Israel Is Losing America

Shalom Lipner

In a surprise announcement on May 31, U.S. President Joe Biden outlined a road map for “an enduring cease-fire [in the Gaza Strip] and the release of all hostages.” The plan, he declared, had been authored by Israel, and he urged Hamas to acquiesce to its terms. Biden’s speech gave the president the upper hand in his growing rift with Israeli Prime Minister Benjamin Netanyahu, and it caught the prime minister off guard. Biden’s action has put Netanyahu in a difficult bind. If he accepts the deal, then members of his right-wing coalition will likely follow through on their vow to topple him. But if he rejects it, then he will increase tensions with the United States.

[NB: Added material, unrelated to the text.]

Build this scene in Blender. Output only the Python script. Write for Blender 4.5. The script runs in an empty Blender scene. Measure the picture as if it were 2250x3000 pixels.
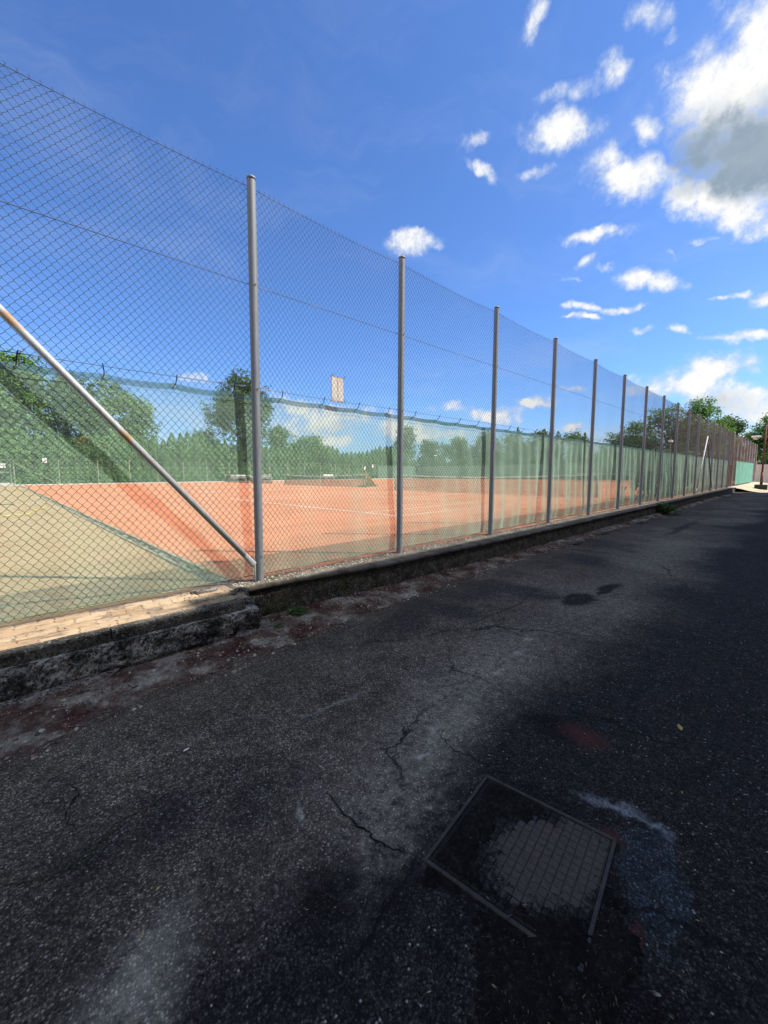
import bpy, math, random
from math import sin, cos, pi, radians, sqrt, atan2, exp
from mathutils import Vector, Matrix, noise as mn

random.seed(7)
S = bpy.context.scene
COL = S.collection
G = 0.333          # level of the court / top of the kerb wall above the road (road = 0)

# ------------------------------------------------------------------ node helpers
class NT:
    def __init__(s, tree):
        s.t = tree; s.n = tree.nodes; s.l = tree.links
        s.cache = {}
    def new(s, typ, **kw):
        nd = s.n.new(typ)
        for k, v in kw.items(): setattr(nd, k, v)
        return nd
    def put(s, sock, v):
        if v is None: return
        if isinstance(v, bpy.types.NodeSocket): s.l.new(v, sock)
        else:
            if isinstance(v, (tuple, list)) and sock.type == 'RGBA' and len(v) == 3: v = (*v, 1)
            sock.default_value = v
    def pos(s):
        if 'pos' not in s.cache:
            s.cache['pos'] = s.new('ShaderNodeTexCoord').outputs['Object']
        return s.cache['pos']
    def gen(s): return s.new('ShaderNodeTexCoord').outputs['Generated']
    def sep(s, v):
        nd = s.new('ShaderNodeSeparateXYZ'); s.put(nd.inputs[0], v); return nd.outputs
    def comb(s, x, y, z):
        nd = s.new('ShaderNodeCombineXYZ')
        for i, v in enumerate((x, y, z)): s.put(nd.inputs[i], v)
        return nd.outputs[0]
    def scale(s, v, sc):
        nd = s.new('ShaderNodeVectorMath', operation='MULTIPLY'); s.put(nd.inputs[0], v); nd.inputs[1].default_value = sc
        return nd.outputs[0]
    def vadd(s, a, b):
        nd = s.new('ShaderNodeVectorMath', operation='ADD'); s.put(nd.inputs[0], a); s.put(nd.inputs[1], b); return nd.outputs[0]
    def dot(s, a, b):
        nd = s.new('ShaderNodeVectorMath', operation='DOT_PRODUCT'); s.put(nd.inputs[0], a); s.put(nd.inputs[1], b); return nd.outputs['Value']
    def noise(s, scale=5., detail=4., rough=.55, vec=None, out='Fac', dist=0.):
        nd = s.new('ShaderNodeTexNoise'); s.put(nd.inputs['Vector'], vec if vec is not None else s.pos())
        nd.inputs['Scale'].default_value = scale; nd.inputs['Detail'].default_value = detail
        nd.inputs['Roughness'].default_value = rough; nd.inputs['Distortion'].default_value = dist
        return nd.outputs[out]
    def voro(s, scale=5., vec=None, feature='F1', out='Distance', rnd=1.):
        nd = s.new('ShaderNodeTexVoronoi', feature=feature); s.put(nd.inputs['Vector'], vec if vec is not None else s.pos())
        nd.inputs['Scale'].default_value = scale; nd.inputs['Randomness'].default_value = rnd
        return nd.outputs[out]
    def m(s, op, a, b=None, c=None, clamp=False):
        nd = s.new('ShaderNodeMath', operation=op, use_clamp=clamp)
        s.put(nd.inputs[0], a)
        if b is not None: s.put(nd.inputs[1], b)
        if c is not None: s.put(nd.inputs[2], c)
        return nd.outputs[0]
    def step(s, v, a, b, lo=0., hi=1.):
        nd = s.new('ShaderNodeMapRange', interpolation_type='SMOOTHSTEP'); s.put(nd.inputs[0], v)
        nd.inputs[1].default_value = a; nd.inputs[2].default_value = b; nd.inputs[3].default_value = lo; nd.inputs[4].default_value = hi
        return nd.outputs[0]
    def ramp(s, f, *stops):
        nd = s.new('ShaderNodeValToRGB'); s.put(nd.inputs[0], f)
        e = nd.color_ramp.elements
        while len(e) < len(stops): e.new(.5)
        for k, (p, c) in enumerate(stops):
            e[k].position = p
            e[k].color = (c, c, c, 1) if isinstance(c, (int, float)) else (*c, 1)
        return nd.outputs[0]
    def mix(s, f, a, b, blend='MIX'):
        nd = s.new('ShaderNodeMix', data_type='RGBA', blend_type=blend)
        s.put(nd.inputs[0], f); s.put(nd.inputs[6], a); s.put(nd.inputs[7], b)
        return nd.outputs[2]
    def bump(s, h, strength=.5, dist=.01, nrm=None):
        nd = s.new('ShaderNodeBump'); s.put(nd.inputs['Height'], h)
        nd.inputs['Strength'].default_value = strength; nd.inputs['Distance'].default_value = dist
        if nrm is not None: s.put(nd.inputs['Normal'], nrm)
        return nd.outputs[0]
    def rnd(s): return s.new('ShaderNodeNewGeometry').outputs['Random Per Island']
    def bsdf(s, col, rough=.8, nrm=None, metal=0., spec=.3):
        nd = s.new('ShaderNodeBsdfPrincipled')
        s.put(nd.inputs['Base Color'], col); s.put(nd.inputs['Roughness'], rough)
        s.put(nd.inputs['Metallic'], metal); s.put(nd.inputs['Specular IOR Level'], spec)
        if nrm is not None: s.put(nd.inputs['Normal'], nrm)
        return nd.outputs[0]
    def out(s, sh):
        o = s.new('ShaderNodeOutputMaterial'); s.l.new(sh, o.inputs['Surface'])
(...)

For the time being, the prime minister has settled for an equivocal endorsement, insisting that Biden has inaccurately characterized the offer and that Israel has not consented to Hamas’s precondition of a full stop to the war. Meanwhile, Hamas’s reaction has been even less positive.

For months, as Israel has intensified its grip over Gaza despite mounting international condemnation, the impasse between Biden and Netanyahu has seemed only to worsen. In the weeks before Biden’s address, recriminations escalated. “We are not a vassal state of the United States,” Netanyahu told his cabinet on May 9. More recently, Biden suggested that observers could legitimately conclude that Netanyahu is prolonging the war to preserve his grip on power. As a consequence of this discord, the U.S.-Israeli relationship is turning from an intimate friendship into a contentious brawl. The ability to resolve differences and coordinate policy behind closed doors is vanishing rapidly, being replaced by animosity and dissent.